Too many graduates (myself included) have long fed into the notion that your first position out of college will be exactly the right fit and lead you down a logical career progression that ultimately results in your "dream job." But the reality is, we should be adapting our expectations and looking at our first job (if we can even find one to begin with) as merely a stepping stone that offers up the ability to build valuable skills and capital in the interim.

In May, two weeks shy of graduation and my twenty-second birthday, I thought I found my dream job. I accepted a position as an editor for a major online news source, packed up my belongings, and moved to a new city to start my life as working adult.

Within weeks I soon discovered MY dream did not include 50-hour work weeks, low pay, major stress, and limited benefits. I was exhausted, discouraged, and extremely disillusioned. I was all for paying my dues, but at what cost? Was this what I ultimately saw myself doing for the rest of my life?
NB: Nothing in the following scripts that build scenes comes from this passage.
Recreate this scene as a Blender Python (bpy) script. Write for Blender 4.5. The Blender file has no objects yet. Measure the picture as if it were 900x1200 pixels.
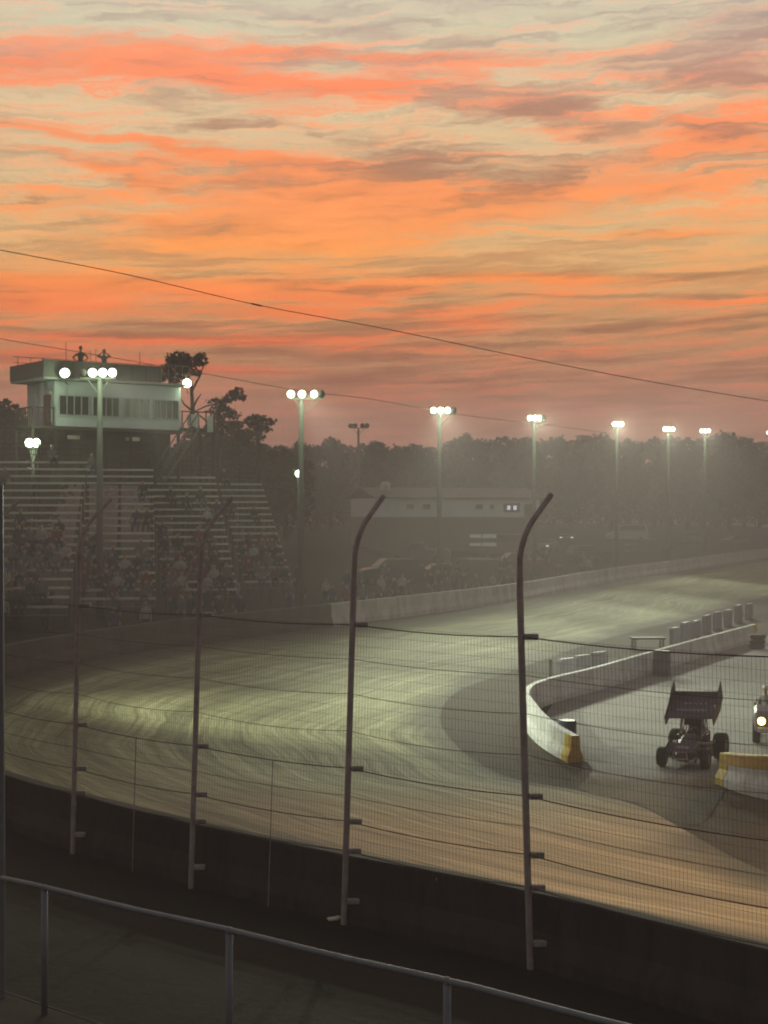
import bpy, bmesh, math, random
import numpy as np
from mathutils import Vector, Matrix, Quaternion
R = math.radians
rnd = random.Random(7)
scene = bpy.context.scene
col = scene.collection
EYE = 7.7
F = 1800.0

def at(px, py, d):
    """a point at distance d seen at a photograph position (used only to work out real places)"""
    return Vector(((px - 450) / F * d, d, EYE + (600 - py) / F * d))

# ------------------------------------------------------------------ materials
def s2l(c):
    return tuple(((v / 255) / 12.92 if v / 255 <= .04045 else ((v / 255 + .055) / 1.055) ** 2.4) for v in c)

def mat(name, color, rough=.8, metal=0, var=.18, scale=3.0, bump=0.0, emit=None, estr=0, stretch=None, spec=.3):
    m = bpy.data.materials.new(name); m.use_nodes = True
    nt = m.node_tree; b = nt.nodes['Principled BSDF']
    b.inputs['Roughness'].default_value = rough
    b.inputs['Metallic'].default_value = metal
    b.inputs['Specular IOR Level'].default_value = spec
    tc = nt.nodes.new('ShaderNodeTexCoord')
    mp = nt.nodes.new('ShaderNodeMapping'); nt.links.new(tc.outputs['Object'], mp.inputs[0])
    if stretch: mp.inputs['Scale'].default_value = stretch
    n = nt.nodes.new('ShaderNodeTexNoise'); n.inputs['Scale'].default_value = scale
    n.inputs['Detail'].default_value = 5; n.inputs['Roughness'].default_value = .65
    nt.links.new(mp.outputs[0], n.inputs['Vector'])
    cr = nt.nodes.new('ShaderNodeValToRGB')
    cr.color_ramp.elements[0].position = .28; cr.color_ramp.elements[1].position = .72
    lo = [c * (1 - var) for c in color]; hi = [min(1, c * (1 + var)) for c in color]
    cr.color_ramp.elements[0].color = (*lo, 1); cr.color_ramp.elements[1].color = (*hi, 1)
    nt.links.new(n.outputs['Fac'], cr.inputs[0]); nt.links.new(cr.outputs[0], b.inputs['Base Color'])
    if bump:
        bp = nt.nodes.new('ShaderNodeBump'); bp.inputs['Strength'].default_value = bump; bp.inputs['Distance'].default_value = .05
        nt.links.new(n.outputs['Fac'], bp.inputs['Height']); nt.links.new(bp.outputs[0], b.inputs['Normal'])
    if emit:
        b.inputs['Emission Color'].default_value = (*emit, 1); b.inputs['Emission Strength'].default_value = estr
        m.cycles.emission_sampling = 'NONE'
    return m

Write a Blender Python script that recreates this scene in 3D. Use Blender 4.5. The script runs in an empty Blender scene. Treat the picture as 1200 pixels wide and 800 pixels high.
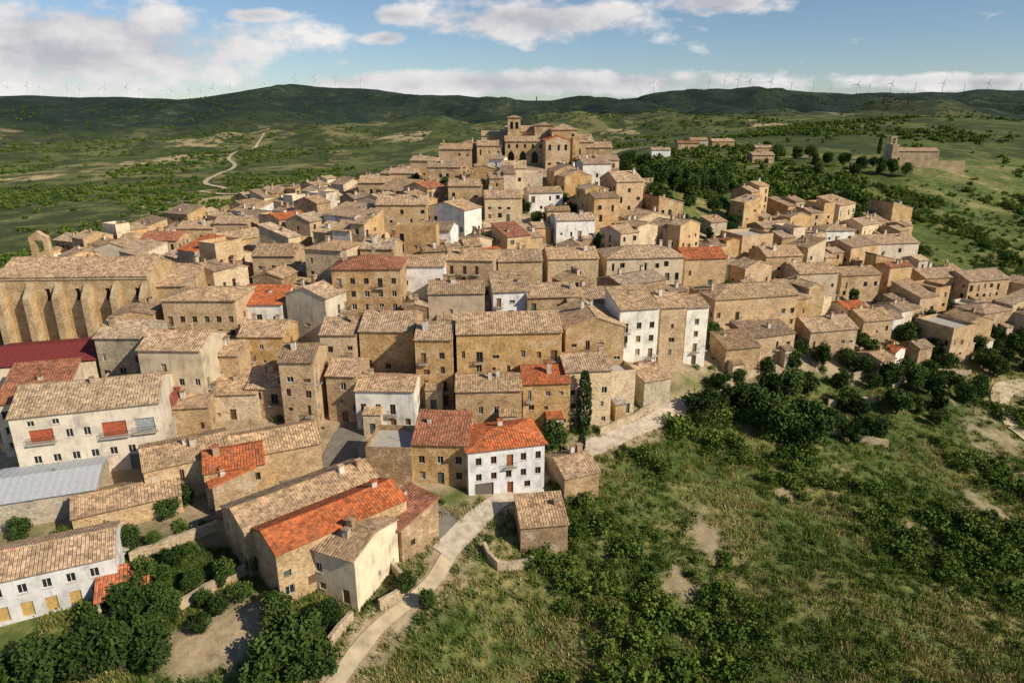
import bpy, math, random
import numpy as np
from mathutils import Vector, Matrix
random.seed(7); rng=np.random.default_rng(7)
CAMZ=90.0
TH=math.radians(18.65)
# ---------------- noise ----------------
def hsh(a,b,s):
    v=np.sin(a*127.1+b*311.7+s*74.7)*43758.5453
    return v-np.floor(v)
def vn(x,y,s=0):
    xi=np.floor(x);yi=np.floor(y);fx=x-xi;fy=y-yi
    fx=fx*fx*(3-2*fx);fy=fy*fy*(3-2*fy)
    a=hsh(xi,yi,s);b=hsh(xi+1,yi,s);c=hsh(xi,yi+1,s);d=hsh(xi+1,yi+1,s)
    return (a*(1-fx)+b*fx)*(1-fy)+(c*(1-fx)+d*fx)*fy
def fbm(x,y,s=0,o=4):
    r=0;a=.5;t=0
    for i in range(o):
        r=r+a*vn(x,y,s+i);t+=a;a*=.5;x=x*2.03+11.3;y=y*2.03+5.7
    return r/t
# ---------------- terrain (x, y, depth below datum 90 m) ----------------
CP=[(-9,88,58),(-20,63,62),(-62,68,58),(63,67,68),(73,132,65),(121,150,69),(0,77,63),(34,126,57),(-32,119,52),(-60,110,52),(-90,112,51),
(-31,139,43),(-87,133,45),(29,137,50),(63,160,52),(152,205,58),(100,194,52),(18,173,42),(-25,199,33),(-75,197,41),(-149,235,50),(-145,185,50),
(6,254,18),(30,260,19),(-12,252,20),(54,217,36),(93,248,38),(149,265,44),(-104,325,40),(-150,400,57),(215,377,26),(152,420,25),(116,440,22),(-295,392,70),(-295,600,70),
(-527,717,75),(-343,946,65),(-1028,1425,60),(425,716,6),(6,300,24),(20,370,38),(0,500,52),(0,900,55),(60,1400,45),(110,330,32),(210,330,36),(245,320,45),
(300,300,52),(260,200,64),(200,120,76),(350,450,30),(700,900,12),(600,500,35),(250,560,18),(-150,110,58),(-120,60,62),(-200,250,66),(-220,150,68),
(0,0,84),(0,30,74),(-60,30,66),(80,20,84),(150,60,84),(-100,-50,84),(100,-100,95),(-60,290,36),(-210,330,70),
(-2000,1500,70),(2000,1500,25),(-1500,2500,60),(0,2200,45),(1500,2500,20),(-3000,4000,50),(0,4000,40),(3000,4000,30),
(-9000,9000,50),(9000,9000,50),(9000,-300,90),(-9000,-300,90)]
CPA=np.array(CP,float);CC=14.0
def ker(dx,dy): return -np.sqrt(dx*dx+dy*dy+CC*CC)
_n=len(CPA)
_A=np.zeros((_n+1,_n+1));_A[:_n,:_n]=ker(CPA[:,None,0]-CPA[None,:,0],CPA[:,None,1]-CPA[None,:,1])+0.6*np.eye(_n)
_A[:_n,_n]=1;_A[_n,:_n]=1
_w=np.linalg.solve(_A,np.append(CAMZ-CPA[:,2],0))
TOWN=np.array([(-78,60),(-48,72),(-30,78),(-12,90),(5,98),(2,110),(20,117),(36,130),(60,140),(85,150),(105,165),(135,178),(160,190),(165,215),(140,225),(152,275),(110,262),(85,255),(70,228),(48,222),(42,262),(-10,275),(-40,275),(-65,290),(-115,335),(-112,300),(-130,255),(-160,225),(-165,180),(-112,150),(-118,110),(-98,75)],float)
def poly_sd(x,y,poly):
    x=np.asarray(x,float);y=np.asarray(y,float)
    d=np.full(x.shape,1e9);ins=np.zeros(x.shape,bool);n=len(poly)
    for i in range(n):
        ax,ay=poly[i];bx,by=poly[(i+1)%n]
        ex,ey=bx-ax,by-ay
        t=np.clip(((x-ax)*ex+(y-ay)*ey)/(ex*ex+ey*ey),0,1)
        d=np.minimum(d,np.hypot(x-ax-ex*t,y-ay-ey*t))
        c=((ay>y)!=(by>y))
        xx=(bx-ax)*(y-ay)/((by-ay) if by!=ay else 1e-9)+ax
        ins^=(c&(x<xx))
    return np.where(ins,-d,d)
def line_d(x,y,pl):
    d=np.full(np.shape(x),1e9)
    for (ax,ay),(bx,by) in zip(pl[:-1],pl[1:]):
        ex,ey=bx-ax,by-ay
        t=np.clip(((x-ax)*ex+(y-ay)*ey)/(ex*ex+ey*ey+1e-9),0,1)
        d=np.minimum(d,np.hypot(x-ax-ex*t,y-ay-ey*t))
    return d
# distant ridge crest: x (m), height (m)
crx=np.array([-11830,-2366,-2090,-1815,-1578,-1302,-986,-789,-631,-197,355,592,908,1262,1578,1972,2366,11440],float)
crz=np.array([167,167,155,148,175,208,217,208,186,163,143,148,186,205,198,175,186,175],float)
def Hs(x,y):
    x=np.asarray(x,float);y=np.asarray(y,float);sh=x.shape
    xf=x.ravel();yf=y.ravel();z=np.full(xf.shape,_w[_n])
    for i in range(_n): z=z+_w[i]*ker(xf-CPA[i,0],yf-CPA[i,1])
    r=np.hypot(xf,yf)
    if r.max()<380: return z.reshape(sh)
    cz=np.interp(xf,crx,crz)+16*(fbm(xf/300,yf*0,5)-.5)
    g=np.where(yf<4200,np.exp(-((yf-4200)/1300)**2),np.exp(-((yf-4200)/2500)**2))
    rav=(np.abs(fbm(xf/380,yf/520,9,4)-.5)*2)
    k=np.clip((yf-900)/900,0,1)*np.clip((4300-yf)/900,0,1)
    z=z*(1-g)+cz*g
    z=z+k*(95*(rav-.25)+40*(fbm(xf/700,yf/700,3)-.5))
    z=z+np.clip((r-420)/900,0,1)*14*(fbm(xf/170,yf/170,21)-.5)
    return z.reshape(sh)
PATH=[(-21,60),(-17,69),(-11,77),(-8,85)]
ROAD=[(-10,82),(-8,85),(-4,91),(2,98),(15,110),(26,119),(34,126),(39,129)]
STREET=[(-8,86),(-15,89),(-22,93),(-28,100),(-29,107),(-26,112),(-18,111),(-10,111)]
STREET2=[(-28,100),(-32,95),(-36,97)]
TRACK=[(-282,624),(-263,636),(-305,694),(-326,777),(-350,888),(-406,1013),(-468,1254),(-531,1527)]
TRACK2=[(-282,624),(-227,577),(-207,627)]
TRACK3=[(118,139),(118,147),(120,154),(125,160),(136,164)]
ROADS=[ROAD,STREET,STREET2,PATH]
def H(x,y):
    z=Hs(x,y)
    m=np.clip(poly_sd(x,y,TOWN)/10,0,1)
    for r in ROADS: m=m*np.clip((line_d(x,y,r)-3.5)/6,0,1)
    x=np.asarray(x);y=np.asarray(y)
    return z+m*(3.4*(fbm(x/15,y/15,31,3)-.5))*np.clip(1.2-np.hypot(x,y)/900,0,1)
def H1(x,y): return float(H(np.array([float(x)]),np.array([float(y)]))[0])
# ---------------- materials ----------------
def newmat(name):
    m=bpy.data.materials.new(name);m.use_nodes=True;nt=m.node_tree
    for n in list(nt.nodes): nt.nodes.remove(n)
    out=nt.nodes.new('ShaderNodeOutputMaterial');b=nt.nodes.new('ShaderNodeBsdfPrincipled')
    nt.links.new(b.outputs[0],out.inputs[0]);b.inputs['Roughness'].default_value=.9
    b.inputs['Specular IOR Level'].default_value=.15
    return m,nt,b,out
class N:
    def __init__(s,nt): s.nt=nt
    def n(s,t,**k):
        x=s.nt.nodes.new(t)
        for a,b in k.items(): setattr(x,a,b)
        return x
    def L(s,a,b): s.nt.links.new(a,b)
    def noise(s,vec,scale,det=3,rough=.6):
        x=s.n('ShaderNodeTexNoise');x.inputs['Scale'].default_value=scale;x.inputs['Detail'].default_value=det;x.inputs['Roughness'].default_value=rough
        if vec is not None:s.L(vec,x.inputs['Vector'])
        return x.outputs['Fac']
    def ramp(s,f,st,interp='LINEAR'):
        x=s.n('ShaderNodeValToRGB');cr=x.color_ramp;cr.interpolation=interp
        while len(cr.elements)<len(st): cr.elements.new(.5)
        for e,(p,c) in zip(cr.elements,st):
            e.position=p;e.color=(c[0],c[1],c[2],1) if not isinstance(c,(int,float)) else (c,c,c,1)
        s.L(f,x.inputs[0]);return x.outputs[0]
    def mix(s,f,a,b,mode='MIX'):
        x=s.n('ShaderNodeMix',data_type='RGBA',blend_type=mode)
        for i,v in ((0,f),(6,a),(7,b)):
            if isinstance(v,(int,float)): x.inputs[i].default_value=v
            elif isinstance(v,tuple): x.inputs[i].default_value=(v[0],v[1],v[2],1)
            else: s.L(v,x.inputs[i])
        return x.outputs[2]
    def math(s,op,a,b=None,c=None):
        x=s.n('ShaderNodeMath',operation=op)
        for i,v in enumerate((a,b,c)):
            if v is None: continue
            if isinstance(v,(int,float)): x.inputs[i].default_value=v
            else: s.L(v,x.inputs[i])
        return x.outputs[0]
    def attr(s,nm): return s.n('ShaderNodeAttribute',attribute_name=nm)
    def bump(s,h,b,dist=.1,st=.6):
        x=s.n('ShaderNodeBump');x.inputs['Distance'].default_value=dist;x.inputs['Strength'].default_value=st
        s.L(h,x.inputs['Height']);s.L(x.outputs[0],b.inputs['Normal'])
def wallmat(name,kind):
    m,nt,b,o=newmat(name);q=N(nt);t=q.attr('tint').outputs['Color']
    g=q.n('ShaderNodeNewGeometry').outputs['Position'];uv=q.n('ShaderNodeUVMap').outputs[0]
    n1=q.noise(g,.4,4,.65)
    c=q.mix(1.0,t,q.ramp(n1,[(.28,.62),(.5,1.0),(.72,1.15)]),'MULTIPLY')
    if kind=='stone':
        br=q.n('ShaderNodeTexBrick');q.L(uv,br.inputs['Vector']);br.inputs['Scale'].default_value=1
        br.inputs['Brick Width'].default_value=.5;br.inputs['Row Height'].default_value=.24;br.inputs['Mortar Size'].default_value=.02
        br.inputs['Color1'].default_value=(.76,.75,.74,1);br.inputs['Color2'].default_value=(1.2,1.17,1.12,1);br.inputs['Mortar'].default_value=(.82,.79,.75,1)
        c=q.mix(.8,c,br.outputs['Color'],'MULTIPLY')
        c=q.mix(q.ramp(n1,[(.565,0.),(.59,.65)]),c,(.53,.43,.30))
        n2=q.noise(g,2.6,3,.7)
        c=q.mix(1.0,c,q.ramp(n2,[(.3,.64),(.5,1.02),(.75,1.24)]),'MULTIPLY')
        q.bump(n2,b,.14,.7)
    elif kind=='plaster':
        mp=q.n('ShaderNodeMapping');q.L(g,mp.inputs[0]);mp.inputs['Scale'].default_value=(1.5,1.5,.3)
        c=q.mix(1.0,c,q.ramp(q.noise(mp.outputs[0],1.,3,.7),[(.25,.7),(.5,1.0)]),'MULTIPLY')
    elif kind=='tile':
        sp=q.n('ShaderNodeSeparateXYZ');q.L(uv,sp.inputs[0])
        fx=q.math('FLOOR',q.math('DIVIDE',sp.outputs[0],.44));fy=q.math('FLOOR',q.math('DIVIDE',sp.outputs[1],.42))
        cb=q.n('ShaderNodeCombineXYZ');q.L(fx,cb.inputs[0]);q.L(fy,cb.inputs[1])
        wn=q.n('ShaderNodeTexWhiteNoise',noise_dimensions='3D');q.L(cb.outputs[0],wn.inputs['Vector'])
        c=q.mix(1.0,c,q.ramp(wn.outputs['Value'],[(0,.6),(.5,1.0),(1,1.36)]),'MULTIPLY')
        c=q.mix(q.ramp(q.noise(g,.9,4,.75),[(.46,0.),(.7,.7)]),c,(.19,.14,.095))
        w=q.math('SINE',q.math('MULTIPLY',sp.outputs[0],2*math.pi/.22))
        r=q.math('FRACT',q.math('DIVIDE',sp.outputs[1],.42))
        q.bump(q.math('ADD',w,q.math('MULTIPLY',r,.7)),b,.06,.7)
    q.L(c,b.inputs['Base Color']);return m
def flat(name,col,rough=.7,noise=.25,sc=2,tint=False):
    m,nt,b,o=newmat(name);q=N(nt);g=q.n('ShaderNodeNewGeometry').outputs['Position']
    base=q.attr('tint').outputs['Color'] if tint else col
    c=q.mix(1.0,base,q.ramp(q.noise(g,sc,3),[(.3,1-noise),(.7,1+noise)]),'MULTIPLY')
    q.L(c,b.inputs['Base Color']);b.inputs['Roughness'].default_value=rough;return m
M_STONE=wallmat('stone_masonry','stone');M_PLAS=wallmat('plaster','plaster');M_TILE=wallmat('clay_tiles','tile')
M_GLASS=flat('window_glass',(.025,.028,.03),.15,.2);M_WOOD=flat('painted_wood',(.2,.1,.05),.6,.25,3,True)
M_TRIM=flat('light_trim',(.5,.45,.38),.8,.15,3,True);M_METAL=flat('iron',(.05,.05,.05),.5,.1)
MATS=[M_STONE,M_PLAS,M_TILE,M_GLASS,M_WOOD,M_TRIM,M_METAL]
STONE,PLAS,TILE,GLASS,WOOD,TRIM,METAL=range(7)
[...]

It was only after I put my job in the right perspective that I came to recognize that it held value in the fact that it afforded me numerous contacts that could lead me to a position that was more in sync with MY idea of success - not the one that had been dictated to me by my school and society as whole.

I didn't view myself as a quitter, more so a realist who had taken advantage of an opportunity that was presented to me, worked hard to prove myself, and ultimately discovered there was no shame in switching gears and finding something that was better fit for me both personally and financially. It wasn't really about following a set career path - it was about finding the right job RIGHT NOW.

My experiences with my first job taught me that the goals you set need to be yours and yours alone. Look inside yourself for answers, and don't focus so much on what you see yourself doing ten years down the road, but rather what you can accomplish in the present. If you need money to pay off your school loans, take the position that pays the most. If you want to relocate, go where the jobs are - not where it's most convenient.

Dream jobs are exactly that - dreams - they won't necessarily be where you end up in life, but will most likely help shape your career in the long run. Take every single job experience for what it is - an experience. There is no shame in going off the path, just in assuming the right path will automatically find you once you graduate.